Tuesday, December 30, 2014

Envy Ah Wang

















Though you might not have the healthiest lungs,
you breathe the easiest.
Though you might not have the largest land to roam,
you roam the free'est.
Though you might not command the best vocabulary,
you shout your mind.
Though you do not have worldly desires,
you do not need them anyway.
Though you do not have the best looks,
you need not hide anything at all.
Though you have your down times,
you need not suppress them.

 People have no intentions on you, no expectations of you, no deadlines for you, no scheme against you.

They have only love and care for you.

Thursday, December 18, 2014

Pathetic

Human relationships are tricky stuff. The better the relationship, the more tricky. At times, I find myself not even having the liberty to feel upset over certain matters. The more I tried to explain my displeasure, the more wrong I am, because no, I am not supposed to feel upset when you are being pissed off. I feel pathetic. I do not even have the basic right of feeling about certain things.

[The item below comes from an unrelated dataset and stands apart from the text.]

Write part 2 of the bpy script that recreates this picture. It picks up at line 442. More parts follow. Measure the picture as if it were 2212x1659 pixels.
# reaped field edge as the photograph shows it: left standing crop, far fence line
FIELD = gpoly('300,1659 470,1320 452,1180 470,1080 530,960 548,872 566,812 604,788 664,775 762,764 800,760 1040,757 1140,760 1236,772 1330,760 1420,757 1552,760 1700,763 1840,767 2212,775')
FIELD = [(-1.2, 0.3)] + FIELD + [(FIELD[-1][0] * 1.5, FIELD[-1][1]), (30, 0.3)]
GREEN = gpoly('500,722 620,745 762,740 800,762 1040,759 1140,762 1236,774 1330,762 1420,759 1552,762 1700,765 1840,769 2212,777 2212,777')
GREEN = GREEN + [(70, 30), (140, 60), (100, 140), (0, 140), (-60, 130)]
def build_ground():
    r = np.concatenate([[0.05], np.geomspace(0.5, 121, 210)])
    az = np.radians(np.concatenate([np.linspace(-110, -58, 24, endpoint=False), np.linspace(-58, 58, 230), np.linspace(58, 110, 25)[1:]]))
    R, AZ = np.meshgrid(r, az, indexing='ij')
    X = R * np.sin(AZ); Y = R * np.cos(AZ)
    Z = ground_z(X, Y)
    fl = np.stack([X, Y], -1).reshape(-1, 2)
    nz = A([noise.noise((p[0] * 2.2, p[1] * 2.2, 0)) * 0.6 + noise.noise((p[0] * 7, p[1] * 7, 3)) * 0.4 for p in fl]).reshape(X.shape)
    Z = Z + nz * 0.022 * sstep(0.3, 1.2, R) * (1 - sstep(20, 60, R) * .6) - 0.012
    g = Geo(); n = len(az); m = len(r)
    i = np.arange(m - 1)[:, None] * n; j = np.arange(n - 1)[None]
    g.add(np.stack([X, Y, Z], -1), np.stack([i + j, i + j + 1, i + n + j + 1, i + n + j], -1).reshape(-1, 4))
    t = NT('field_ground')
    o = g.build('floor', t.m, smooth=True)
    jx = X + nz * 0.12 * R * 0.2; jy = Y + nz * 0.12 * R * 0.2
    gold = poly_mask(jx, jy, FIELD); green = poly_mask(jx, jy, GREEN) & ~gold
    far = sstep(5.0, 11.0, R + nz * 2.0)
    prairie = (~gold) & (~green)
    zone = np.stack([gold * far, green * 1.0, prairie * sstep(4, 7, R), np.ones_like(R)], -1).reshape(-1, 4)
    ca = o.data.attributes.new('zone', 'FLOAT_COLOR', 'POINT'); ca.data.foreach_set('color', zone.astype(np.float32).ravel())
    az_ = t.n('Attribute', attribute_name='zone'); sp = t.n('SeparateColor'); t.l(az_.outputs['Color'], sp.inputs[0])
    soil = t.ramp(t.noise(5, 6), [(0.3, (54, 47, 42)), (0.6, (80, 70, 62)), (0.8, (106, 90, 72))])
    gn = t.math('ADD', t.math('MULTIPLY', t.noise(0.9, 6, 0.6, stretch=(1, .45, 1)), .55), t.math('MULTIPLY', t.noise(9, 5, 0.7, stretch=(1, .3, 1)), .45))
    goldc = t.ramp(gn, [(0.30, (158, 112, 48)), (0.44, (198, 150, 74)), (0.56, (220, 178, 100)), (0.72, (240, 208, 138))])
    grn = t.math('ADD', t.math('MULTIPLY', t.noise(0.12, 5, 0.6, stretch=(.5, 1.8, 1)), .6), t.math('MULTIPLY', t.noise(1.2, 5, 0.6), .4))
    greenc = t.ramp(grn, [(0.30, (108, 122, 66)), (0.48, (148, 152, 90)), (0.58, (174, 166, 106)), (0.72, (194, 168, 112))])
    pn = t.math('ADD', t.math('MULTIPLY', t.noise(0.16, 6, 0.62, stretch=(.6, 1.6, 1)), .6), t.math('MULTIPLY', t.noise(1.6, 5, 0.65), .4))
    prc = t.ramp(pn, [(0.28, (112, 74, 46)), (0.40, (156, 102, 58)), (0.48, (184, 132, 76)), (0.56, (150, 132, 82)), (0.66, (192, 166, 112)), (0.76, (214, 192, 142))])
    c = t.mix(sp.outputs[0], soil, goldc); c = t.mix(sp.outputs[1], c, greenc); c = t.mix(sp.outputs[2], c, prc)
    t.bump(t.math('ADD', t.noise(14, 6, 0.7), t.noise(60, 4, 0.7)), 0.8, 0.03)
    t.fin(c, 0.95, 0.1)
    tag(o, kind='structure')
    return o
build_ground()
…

Thursday, September 18, 2014

Just Let Me Be

There are things in life that I know people can never comprehend about me, no matter how they try to. People can assume their opinions about my actions, they could be right, they could be wrong, I do not want to correct them. There are things I dislike, I detest, I hate, i do not enjoy doing, I do not feel like engaging in, I do not want to talk about, and I hope people will just leave me be. They can label be negatively, forget about my past deeds or help rendered, it is fine with me, if they so freely label me this way, they are probably not close enough.

Wednesday, June 11, 2014

Waste of Time

I hate to have my dinner late. I hate to waste time. I can kick the chairs, kick the door, vent my anger at Ah Wang, but I can do nothing further. I am not allowed to.

Thursday, April 24, 2014

The Mistress

I am soaked in disappointment. Not that it is the first time in this career, if I can use this word 'career' to describe the state of affair I have been in since graduation. I realised, whatever I am doing is akin to a mistress of a married man. No matter how good my proposal is, no matter how much effort was spent into the preparation work, it would always lose to a priority lane user, aka, the lawful wife. I have been 'selling' the idea of a new product to my boss for no less than 2 years. Proven, Safe, productive, profitable is the prospective addition. Yet, I am always brushed off with a feeble excuse. Alas, there comes a PIC scheme where the government would subsidise some of the cost involved in the procurement of this product. I got words from the boss that if we manage to secure the funding, then the product is worth purchasing. I scratched my head, I know for this product to meet the funding criteria, much creative and effort will needed to draft a convincing proposal to the relevant authority who will approve/disapprove the funding. I finally set my direction and plunged into the sculpting of the ultimate proposal. I wrung my brains and strained my eyes to create the illustration. I was finally rewarded with the approval letter today. I just need to show the approval to my boss, who should be so satisfied that we got this approval. Lo and behold. It was not to be. The proposal is destined to be chucked aside for funds will be allocated for another purchase.

Friday, January 31, 2014

I lost everything

Yesterday was one of the saddest day of my life in recent years. I intended to open the red packets from the last cny, only to realise that all of them except for 2 empty ones and 1 containing 6 bucks, were gone. Stolen, borrowed or ... I do not know what else. But those, i could not care less. A ziploc bag containing notes and coins handed down from my late grandfather had been taken as well. I was and am still at a lost. I have no mood or any intention to go on with cny this year. I cried the whole night at the lost. The last few things that my grandfather had left me with are just gone lmike that. The sense of lost and anger filled me, yet frustration was the killer. I had no means or direction to head to in search of these lost items. It could not have been my brother or sister, could it? Definitely not my parents? Or could it be a friend of my sibling who happened to enter my room and nosy enough to slide open my drawer? I undertake the following: If you had taken my things, i beg you to return them to my drawer, i promise to forget this whole thing. I can even stage a situation that makes it my own fault for misplacing them. If not, i better had not learn of who be the one who plundered my precious memories before the day i die. I will make that someone pay dearly and i will you in hell, where i continue claiming payback.